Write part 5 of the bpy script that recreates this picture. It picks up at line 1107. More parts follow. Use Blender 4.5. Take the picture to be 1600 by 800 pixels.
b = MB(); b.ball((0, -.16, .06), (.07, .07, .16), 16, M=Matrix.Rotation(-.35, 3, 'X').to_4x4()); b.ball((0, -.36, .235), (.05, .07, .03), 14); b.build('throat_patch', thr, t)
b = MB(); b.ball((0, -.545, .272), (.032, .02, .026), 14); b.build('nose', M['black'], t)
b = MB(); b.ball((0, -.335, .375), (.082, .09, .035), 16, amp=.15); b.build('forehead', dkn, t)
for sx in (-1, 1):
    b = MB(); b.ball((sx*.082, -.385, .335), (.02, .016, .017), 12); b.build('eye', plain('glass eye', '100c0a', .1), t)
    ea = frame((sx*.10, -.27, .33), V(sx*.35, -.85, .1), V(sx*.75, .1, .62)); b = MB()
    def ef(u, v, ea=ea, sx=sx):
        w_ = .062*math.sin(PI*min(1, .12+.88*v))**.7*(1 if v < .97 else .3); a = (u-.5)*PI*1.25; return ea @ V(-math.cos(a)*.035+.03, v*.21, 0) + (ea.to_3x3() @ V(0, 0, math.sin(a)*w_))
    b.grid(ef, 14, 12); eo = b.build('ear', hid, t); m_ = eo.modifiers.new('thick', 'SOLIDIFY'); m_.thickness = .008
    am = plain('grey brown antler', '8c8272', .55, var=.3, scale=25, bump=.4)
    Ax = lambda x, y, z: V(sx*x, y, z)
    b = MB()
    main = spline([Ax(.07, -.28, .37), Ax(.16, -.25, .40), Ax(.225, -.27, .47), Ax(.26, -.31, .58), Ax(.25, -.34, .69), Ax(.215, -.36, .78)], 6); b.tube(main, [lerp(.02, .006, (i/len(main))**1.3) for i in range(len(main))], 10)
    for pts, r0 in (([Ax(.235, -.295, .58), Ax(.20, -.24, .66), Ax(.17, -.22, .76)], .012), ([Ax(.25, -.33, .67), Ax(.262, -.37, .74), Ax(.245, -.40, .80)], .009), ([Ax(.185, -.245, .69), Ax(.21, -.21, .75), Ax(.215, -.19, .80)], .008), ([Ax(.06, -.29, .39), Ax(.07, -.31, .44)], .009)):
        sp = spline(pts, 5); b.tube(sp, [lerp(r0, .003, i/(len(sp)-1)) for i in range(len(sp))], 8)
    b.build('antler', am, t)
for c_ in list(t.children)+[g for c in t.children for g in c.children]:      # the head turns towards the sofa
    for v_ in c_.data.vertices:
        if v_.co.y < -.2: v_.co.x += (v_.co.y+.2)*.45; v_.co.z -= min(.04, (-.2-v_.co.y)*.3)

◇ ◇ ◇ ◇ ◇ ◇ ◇

PROBLEM TO SOLVE
Reproduce the material in full, with no word added or dropped.

RESULT OF THIS TASK
Write part 5 of the bpy script that recreates this picture. It picks up at line 1107. More parts follow. Use Blender 4.5. Take the picture to be 1600 by 800 pixels.
b = MB(); b.ball((0, -.16, .06), (.07, .07, .16), 16, M=Matrix.Rotation(-.35, 3, 'X').to_4x4()); b.ball((0, -.36, .235), (.05, .07, .03), 14); b.build('throat_patch', thr, t)
b = MB(); b.ball((0, -.545, .272), (.032, .02, .026), 14); b.build('nose', M['black'], t)
b = MB(); b.ball((0, -.335, .375), (.082, .09, .035), 16, amp=.15); b.build('forehead', dkn, t)
for sx in (-1, 1):
    b = MB(); b.ball((sx*.082, -.385, .335), (.02, .016, .017), 12); b.build('eye', plain('glass eye', '100c0a', .1), t)
    ea = frame((sx*.10, -.27, .33), V(sx*.35, -.85, .1), V(sx*.75, .1, .62)); b = MB()
    def ef(u, v, ea=ea, sx=sx):
        w_ = .062*math.sin(PI*min(1, .12+.88*v))**.7*(1 if v < .97 else .3); a = (u-.5)*PI*1.25; return ea @ V(-math.cos(a)*.035+.03, v*.21, 0) + (ea.to_3x3() @ V(0, 0, math.sin(a)*w_))
    b.grid(ef, 14, 12); eo = b.build('ear', hid, t); m_ = eo.modifiers.new('thick', 'SOLIDIFY'); m_.thickness = .008
    am = plain('grey brown antler', '8c8272', .55, var=.3, scale=25, bump=.4)
    Ax = lambda x, y, z: V(sx*x, y, z)
    b = MB()
    main = spline([Ax(.07, -.28, .37), Ax(.16, -.25, .40), Ax(.225, -.27, .47), Ax(.26, -.31, .58), Ax(.25, -.34, .69), Ax(.215, -.36, .78)], 6); b.tube(main, [lerp(.02, .006, (i/len(main))**1.3) for i in range(len(main))], 10)
    for pts, r0 in (([Ax(.235, -.295, .58), Ax(.20, -.24, .66), Ax(.17, -.22, .76)], .012), ([Ax(.25, -.33, .67), Ax(.262, -.37, .74), Ax(.245, -.40, .80)], .009), ([Ax(.185, -.245, .69), Ax(.21, -.21, .75), Ax(.215, -.19, .80)], .008), ([Ax(.06, -.29, .39), Ax(.07, -.31, .44)], .009)):
        sp = spline(pts, 5); b.tube(sp, [lerp(r0, .003, i/(len(sp)-1)) for i in range(len(sp))], 8)
    b.build('antler', am, t)
for c_ in list(t.children)+[g for c in t.children for g in c.children]:      # the head turns towards the sofa
    for v_ in c_.data.vertices:
        if v_.co.y < -.2: v_.co.x += (v_.co.y+.2)*.45; v_.co.z -= min(.04, (-.2-v_.co.y)*.3)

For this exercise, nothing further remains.